Scene script records
..........

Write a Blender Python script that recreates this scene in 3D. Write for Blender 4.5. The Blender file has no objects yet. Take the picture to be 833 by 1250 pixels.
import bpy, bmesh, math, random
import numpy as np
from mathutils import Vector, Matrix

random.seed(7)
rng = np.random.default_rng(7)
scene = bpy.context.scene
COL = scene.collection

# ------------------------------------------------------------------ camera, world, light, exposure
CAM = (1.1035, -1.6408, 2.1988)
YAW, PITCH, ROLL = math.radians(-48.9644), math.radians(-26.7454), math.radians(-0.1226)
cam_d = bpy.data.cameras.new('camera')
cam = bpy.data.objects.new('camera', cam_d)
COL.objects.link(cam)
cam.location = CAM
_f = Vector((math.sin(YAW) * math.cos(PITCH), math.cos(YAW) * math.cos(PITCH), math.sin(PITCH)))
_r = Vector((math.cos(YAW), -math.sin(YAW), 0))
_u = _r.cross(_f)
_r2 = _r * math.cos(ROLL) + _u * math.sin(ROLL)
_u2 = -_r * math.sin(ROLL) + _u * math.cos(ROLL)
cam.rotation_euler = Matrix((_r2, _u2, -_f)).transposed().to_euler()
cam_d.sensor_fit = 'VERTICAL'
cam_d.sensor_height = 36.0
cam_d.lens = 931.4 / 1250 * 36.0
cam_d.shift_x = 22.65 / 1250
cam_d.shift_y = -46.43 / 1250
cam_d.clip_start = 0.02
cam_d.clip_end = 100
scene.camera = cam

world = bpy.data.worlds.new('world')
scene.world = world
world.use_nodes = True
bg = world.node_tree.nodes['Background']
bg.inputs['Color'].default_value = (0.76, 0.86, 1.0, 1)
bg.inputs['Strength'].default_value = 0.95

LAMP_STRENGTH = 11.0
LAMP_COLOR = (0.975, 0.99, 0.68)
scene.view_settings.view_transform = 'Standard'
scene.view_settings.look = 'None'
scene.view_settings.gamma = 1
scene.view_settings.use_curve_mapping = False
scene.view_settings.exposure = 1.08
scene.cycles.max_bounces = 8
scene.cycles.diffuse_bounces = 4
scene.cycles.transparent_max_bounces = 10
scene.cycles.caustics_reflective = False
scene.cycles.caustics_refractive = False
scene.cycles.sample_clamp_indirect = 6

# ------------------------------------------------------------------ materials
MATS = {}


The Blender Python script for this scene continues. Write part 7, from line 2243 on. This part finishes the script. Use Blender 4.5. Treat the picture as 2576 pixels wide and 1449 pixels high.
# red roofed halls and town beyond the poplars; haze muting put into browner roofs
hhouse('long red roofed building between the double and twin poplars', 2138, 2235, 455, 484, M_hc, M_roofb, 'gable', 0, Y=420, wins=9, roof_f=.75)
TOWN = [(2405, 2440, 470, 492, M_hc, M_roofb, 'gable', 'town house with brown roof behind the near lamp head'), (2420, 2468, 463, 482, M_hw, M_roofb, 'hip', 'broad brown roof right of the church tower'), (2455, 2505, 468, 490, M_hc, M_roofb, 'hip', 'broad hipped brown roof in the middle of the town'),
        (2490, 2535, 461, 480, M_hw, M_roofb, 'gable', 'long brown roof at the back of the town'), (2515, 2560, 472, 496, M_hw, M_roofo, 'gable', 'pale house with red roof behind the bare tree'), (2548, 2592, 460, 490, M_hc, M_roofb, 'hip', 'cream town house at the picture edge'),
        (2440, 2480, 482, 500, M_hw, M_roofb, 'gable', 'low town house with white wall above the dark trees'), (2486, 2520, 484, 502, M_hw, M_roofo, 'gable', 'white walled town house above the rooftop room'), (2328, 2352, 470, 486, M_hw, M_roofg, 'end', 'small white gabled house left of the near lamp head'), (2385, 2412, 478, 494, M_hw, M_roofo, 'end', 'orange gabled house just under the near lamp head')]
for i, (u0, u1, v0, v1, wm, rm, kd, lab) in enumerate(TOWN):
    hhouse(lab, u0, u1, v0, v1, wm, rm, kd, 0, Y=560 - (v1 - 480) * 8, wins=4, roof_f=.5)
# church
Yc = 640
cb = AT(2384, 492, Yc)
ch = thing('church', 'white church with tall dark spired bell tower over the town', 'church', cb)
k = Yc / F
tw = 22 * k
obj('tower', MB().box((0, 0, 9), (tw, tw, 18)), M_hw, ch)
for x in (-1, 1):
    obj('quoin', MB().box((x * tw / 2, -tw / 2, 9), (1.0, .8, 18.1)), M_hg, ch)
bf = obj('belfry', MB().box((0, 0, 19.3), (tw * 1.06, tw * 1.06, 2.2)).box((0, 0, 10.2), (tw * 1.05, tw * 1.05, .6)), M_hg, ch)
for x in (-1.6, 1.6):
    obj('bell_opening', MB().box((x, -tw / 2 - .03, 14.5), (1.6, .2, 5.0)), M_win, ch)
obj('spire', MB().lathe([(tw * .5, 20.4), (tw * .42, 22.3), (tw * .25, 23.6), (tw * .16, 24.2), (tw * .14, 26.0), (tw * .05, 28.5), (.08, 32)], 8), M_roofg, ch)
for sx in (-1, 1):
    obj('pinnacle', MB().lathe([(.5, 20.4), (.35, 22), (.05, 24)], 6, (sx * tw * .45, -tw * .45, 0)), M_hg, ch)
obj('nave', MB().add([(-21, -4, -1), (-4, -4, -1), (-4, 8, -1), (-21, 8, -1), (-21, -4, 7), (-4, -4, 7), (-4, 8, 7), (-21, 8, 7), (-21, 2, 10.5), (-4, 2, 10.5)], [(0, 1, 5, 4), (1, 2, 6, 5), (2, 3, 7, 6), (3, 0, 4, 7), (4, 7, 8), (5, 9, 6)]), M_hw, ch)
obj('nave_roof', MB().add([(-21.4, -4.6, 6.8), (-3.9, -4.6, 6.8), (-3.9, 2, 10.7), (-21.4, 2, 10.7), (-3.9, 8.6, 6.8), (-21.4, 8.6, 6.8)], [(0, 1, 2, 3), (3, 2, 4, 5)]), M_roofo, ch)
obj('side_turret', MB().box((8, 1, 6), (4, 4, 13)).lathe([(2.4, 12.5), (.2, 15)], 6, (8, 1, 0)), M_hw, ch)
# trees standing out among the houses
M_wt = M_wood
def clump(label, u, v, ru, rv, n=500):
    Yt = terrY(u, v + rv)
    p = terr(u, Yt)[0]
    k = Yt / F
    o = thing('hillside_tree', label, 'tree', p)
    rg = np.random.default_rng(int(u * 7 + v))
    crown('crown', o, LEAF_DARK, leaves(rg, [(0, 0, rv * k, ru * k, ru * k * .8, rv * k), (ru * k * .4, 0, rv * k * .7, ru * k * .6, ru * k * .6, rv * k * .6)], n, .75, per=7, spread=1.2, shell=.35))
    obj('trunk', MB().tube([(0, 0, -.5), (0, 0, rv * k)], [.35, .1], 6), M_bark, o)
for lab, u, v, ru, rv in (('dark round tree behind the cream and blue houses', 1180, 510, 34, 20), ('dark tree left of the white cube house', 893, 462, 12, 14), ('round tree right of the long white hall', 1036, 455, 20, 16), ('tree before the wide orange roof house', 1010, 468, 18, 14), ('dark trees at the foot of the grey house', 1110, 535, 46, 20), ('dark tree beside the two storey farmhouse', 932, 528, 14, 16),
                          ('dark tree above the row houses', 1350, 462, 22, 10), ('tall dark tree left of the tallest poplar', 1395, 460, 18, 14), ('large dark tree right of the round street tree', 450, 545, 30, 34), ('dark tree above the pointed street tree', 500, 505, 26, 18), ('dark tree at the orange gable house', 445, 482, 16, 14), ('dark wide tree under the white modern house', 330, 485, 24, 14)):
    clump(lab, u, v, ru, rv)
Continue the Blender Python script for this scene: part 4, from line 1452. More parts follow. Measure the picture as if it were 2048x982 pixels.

..........

STATED PROBLEM: Only the lines from the top of the data through the line that contains "COL = scene.collection" should be quoted, exactly as they stand.

SOLUTION BELOW:
Write a Blender Python script that recreates this scene in 3D. Write for Blender 4.5. The Blender file has no objects yet. Take the picture to be 833 by 1250 pixels.
import bpy, bmesh, math, random
import numpy as np
from mathutils import Vector, Matrix

random.seed(7)
rng = np.random.default_rng(7)
scene = bpy.context.scene
COL = scene.collection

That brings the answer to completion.